You are given: - A list of strings `texts` (e.g., user comments), length `n`. - A list of floating-point scores `scores` of length `n`, where each score can be any real value, including `-∞` or `+∞`. Design an algorithm/function that **randomly returns one string** from `texts` such that the probability of returning `texts[i]` is proportional to the score distribution. Define the sampling rule explicitly as follows: - If all scores are finite, sample index `i` with probability \[ p_i = \frac{e^{scores[i]}}{\sum_{j=0}^{n-1} e^{scores[j]}}\quad\text{(softmax)}. \] - If one or more scores are `+∞`, return one of the `+∞` items uniformly at random. - If all scores are `-∞` (so all weights are zero), return any item uniformly at random. Requirements: - Time complexity: **O(n)** per sample. - Must be numerically stable for large/small scores. - Clearly state how you handle corner cases (empty input, NaN scores if they appear, etc.).

Quick Answer: This question evaluates probabilistic sampling, numerical stability, and algorithmic implementation skills for weighted selection under floating-point edge cases, and is categorized in Coding & Algorithms for a Machine Learning Engineer role.

Implement `solution(texts, scores, r)`. To make the sampling task deterministic and testable, do not call a random number generator. Instead, treat `r` as a uniform random draw in `[0, 1)` and return the string chosen by inverse-transform sampling. Each `scores[i]` is either a number or one of the strings `'+inf'`, `'-inf'`, or `'nan'`. Sampling rules: 1. If any score is NaN (or an invalid score token appears), return `None`. 2. If `texts` is empty, the lengths differ, or `r` is outside `[0, 1)`, return `None`. 3. If one or more scores are `+inf`, choose uniformly among only those items. 4. Else, if all scores are `-inf`, choose uniformly among all items. 5. Otherwise, sample index `i` with probability proportional to `exp(scores[i])`. Use a numerically stable method, so very large or very small finite scores do not overflow or underflow. In this case, `-inf` contributes probability 0. If the same text appears multiple times, each position is treated as a separate item.

Constraints

  • 0 <= n <= 2 * 10^5
  • Expected time complexity is O(n) per sample
  • Use a numerically stable softmax when no `+inf` is present and not all scores are `-inf`
  • Scores in tests are given as numbers or the strings `'+inf'`, `'-inf'`, and `'nan'`

Examples

Input: (['low', 'mid', 'high'], [0.0, 1.0, 2.0], 0.2)

Expected Output: 'mid'

Explanation: The stable weights are proportional to `exp(-2)`, `exp(-1)`, and `exp(0)`, so the cumulative mass after `'low'` is about 0.090 and after `'mid'` is about 0.335. Since `r = 0.2`, the sample falls on `'mid'`.

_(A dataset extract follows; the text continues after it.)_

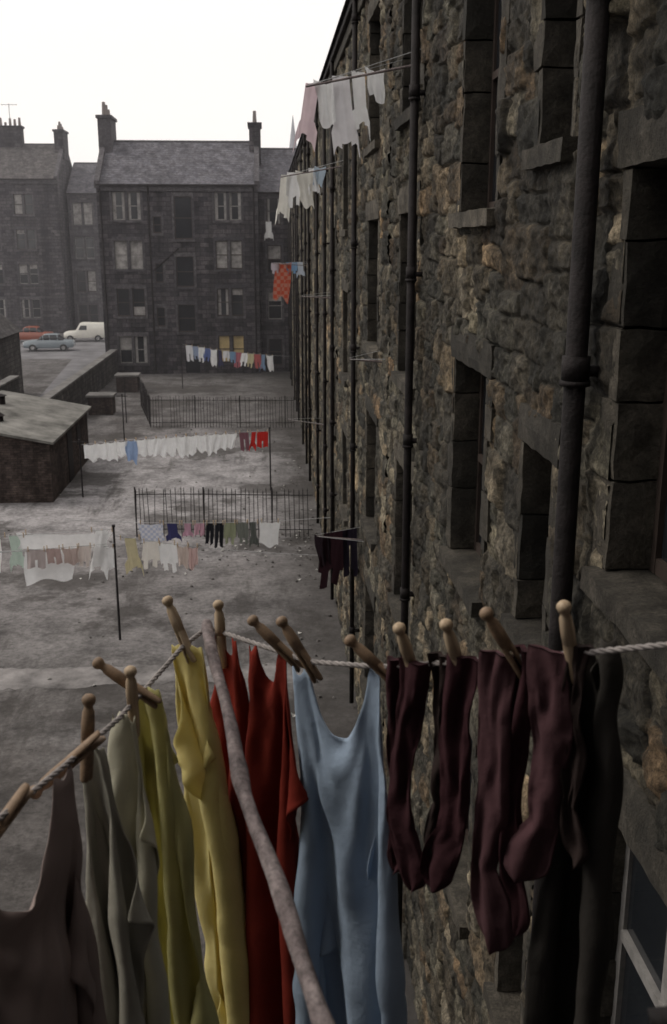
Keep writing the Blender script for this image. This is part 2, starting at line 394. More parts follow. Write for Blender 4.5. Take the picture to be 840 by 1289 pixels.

Input: (['a', 'b', 'c', 'd'], [1.0, '+inf', -5.0, '+inf'], 0.75)

Expected Output: 'd'

Explanation: There are two `+inf` scores, at indices 1 and 3. The choice must be uniform among those two items. `floor(0.75 * 2) = 1`, so the second `+inf` item is chosen: `'d'`.

Input: (['x', 'y', 'z'], ['-inf', '-inf', '-inf'], 0.99)

Expected Output: 'z'

Explanation: All scores are `-inf`, so all weights are zero and the result must be uniform over all items. `floor(0.99 * 3) = 2`, so `'z'` is returned.

Input: (['u', 'v'], [-1000.0, -1001.0], 0.8)

Expected Output: 'v'

Explanation: A stable softmax uses shifted scores `[0, -1]`, giving weights proportional to `1` and `exp(-1)`. The first item has probability about 0.731, so `r = 0.8` lands on the second item `'v'`.

Input: (['a', 'b'], [0.0, 'nan'], 0.1)

Expected Output: None

Explanation: Any NaN score makes the input invalid under the problem statement, so the function returns `None`.

Input: ([], [], 0.3)

Expected Output: None

Explanation: There is no item to sample from, so the function returns `None`.

Hints

  1. Handle the special `+inf` and all-`-inf` cases before doing any exponentiation.
  2. For finite scores, subtract the maximum finite score before applying `exp`; this keeps the probabilities unchanged but avoids overflow/underflow.